The other minor parties we have seen in our parliaments over the last few decades rarely last more than a few election cycles, because even when there is a constituency for their views, such as there is for One Nation, the party organisation is too weak to take long-term advantage of it. And that I think partly reflects the lack of other loosely One Nation sympathetic institutions that would provide places to recruit and train the politicians and activists needed (even in an age of paid campaigning) to run a successful political party.
As the traditional major parties decline we could end up not with stable sets of alternatives (though different alternatives to now), but waves of personality driven pop-up parties like in Europe, which can join governing coalitions for a while, but fade quickly without the long-term loyalties and institutions needed to ride out political setbacks.
Because their current and potential rivals have significant weaknesses of their own, I suspect the traditional major political parties in Australia will remain the biggest players for a long time to come. Even if as Roggeveen says the ALP and Liberals only have a much-diminished 50,000 members each, that’s a lot more than minor parties have, and includes many experienced campaigners. The 2019 Australian Election Study is not out yet, but as of 2016 about one in five major party voters were very strong supporters, and about half were fairly strong. Several million voters each leaning their way is still a major political asset for the traditional major parties.
But several million sympathetic voters is not enough to win an election, and Roggeveen fears the desperate things major Australian political parties might do to survive in a world of weakened political allegiances. While careful to label it a worst-case scenario rather than a prediction, his Australian Brexit is a party deciding that the country is full, and campaigning on ending migration. He’s right that this could have significant consequences, especially if it is or seen as motivated by ethnic or cultural concerns. It would affect the economy, social relations within Australia, and our international standing.
In a political world in which very strange things keep happening I would not rule anything out, but I do not see major warning signs for this scenario.
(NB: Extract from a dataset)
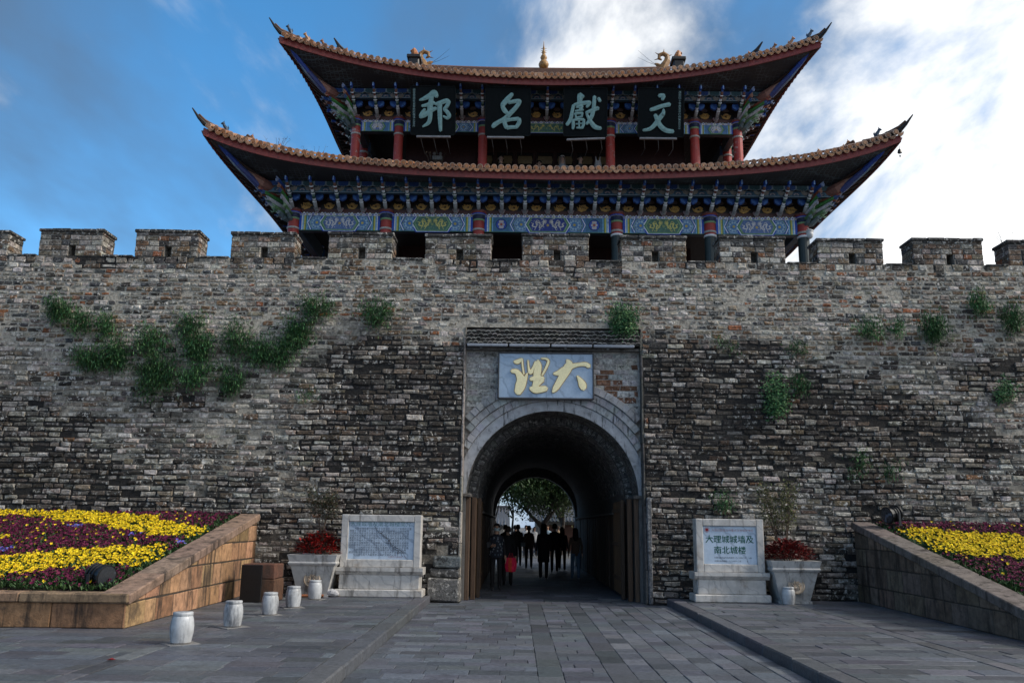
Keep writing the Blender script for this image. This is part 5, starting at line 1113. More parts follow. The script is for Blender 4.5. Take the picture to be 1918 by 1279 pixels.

Although migration-caused congestion is a political issue, overall public attitudes to migration remain well within their normal range (as Roggeveen notes), and the response of political parties is business-as-usual incremental changes – fiddling with visa categories and quotas, along with infrastructure projects aimed at easing congestion problems. Nor do I see racial politics as very likely. While surveys consistently identify racist attitudes and behaviour in Australia, the constituency for them is much smaller than the constituency against.
While I doubt Roggeveen’s migration Australian Brexit scenario, I am convinced by his argument that there are social, political and economic trends making our historical party-driven parliamentary government more difficult and less effective. Small parliamentary majorities and divided support bases are making it hard to deal with major issues like climate change; Roggeveen also points to a confused response to the rise of China.
And things could get worse if we have the severe recession or unauthorised arrival migration crises that have destabilised politics in other countries, and our populist parties achieve the capable leadership that could fully exploit the political potential of discontent with the major parties.
Arguably so far, despite all the political and policy problems of the last 15 years, Australia is still a relatively lucky country. Depressing as Australian politics can be, it is still a lot better than in many other countries.